Some early servo-controlled drives used a technique called a wedge servo. In these drives, the gray-code guidance information is contained in a "wedge" slice of the drive in each cylinder immediately preceding the index mark. The index mark indicates the beginning of each track, so the wedge-servo information was written in the PRE-INDEX GAP, which is at the end of each track. This area is provided for speed tolerance and normally is not used by the controller. Figure 1-4 shows the servo-wedge information on a drive.

FIG. 1-4  A wedge servo.

Some controllers, such as the Xebec 1210 that IBM used in the XT, had to be notified that the drive was using a wedge servo so that they could shorten the sector timing to allow for the wedge-servo area. If they were not correctly configured, these controllers would not work properly with such drives. Many people believed — erroneously — that the wedge-servo information could be overwritten in such cases by an improper low-level format. This, however, is not the case; all drives using a wedge servo disable any write commands and take control of the head select lines whenever the heads are above the wedge area. This procedure protects the servo from any possibility of being overwritten, no matter how hard you try. If the controller tried to write over this area, the drive would prevent the write, and the controller would be unable to complete the format.
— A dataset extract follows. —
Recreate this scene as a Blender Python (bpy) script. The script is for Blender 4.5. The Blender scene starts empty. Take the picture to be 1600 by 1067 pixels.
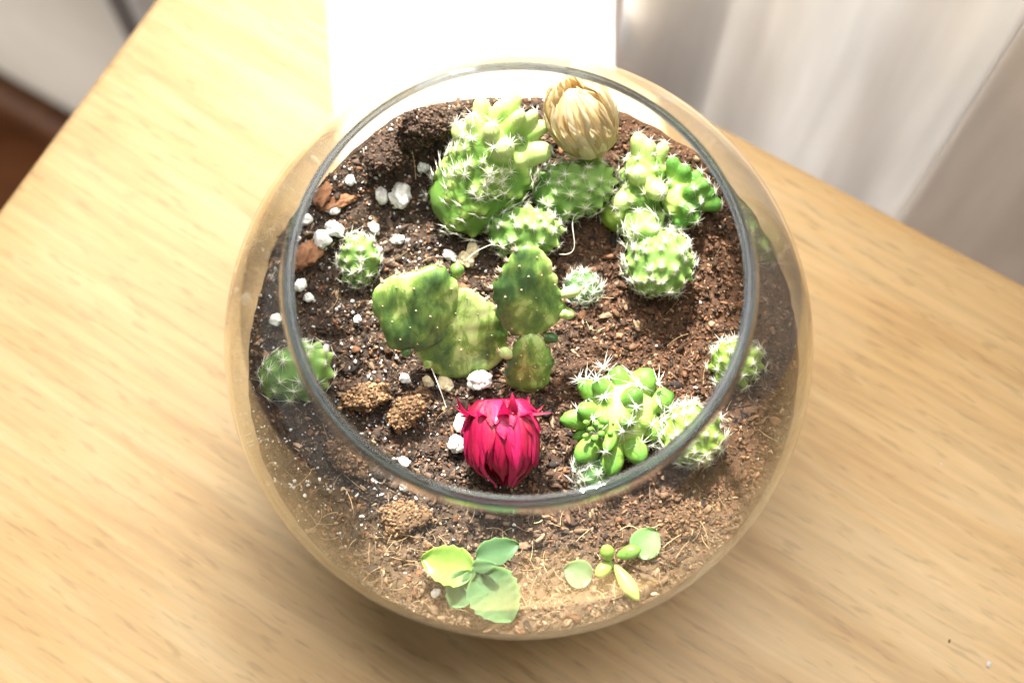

Most controllers simply do not write to the PRE-INDEX GAP area and do not need to be configured specially for wedge-servo drives.

The only way that the servo information normally could be damaged is by a powerful external magnetic field (or perhaps by a head crash or some other catastrophe). In such a case, the drive would have to be sent in for repair and re-servoing.

One problem is that the servo information appears only one time every revolution, which means that the drive often needs several revolutions before it can accurately determine and adjust the head position. Because of these problems, the wedge servo never was a popular design; it no longer is used in drives.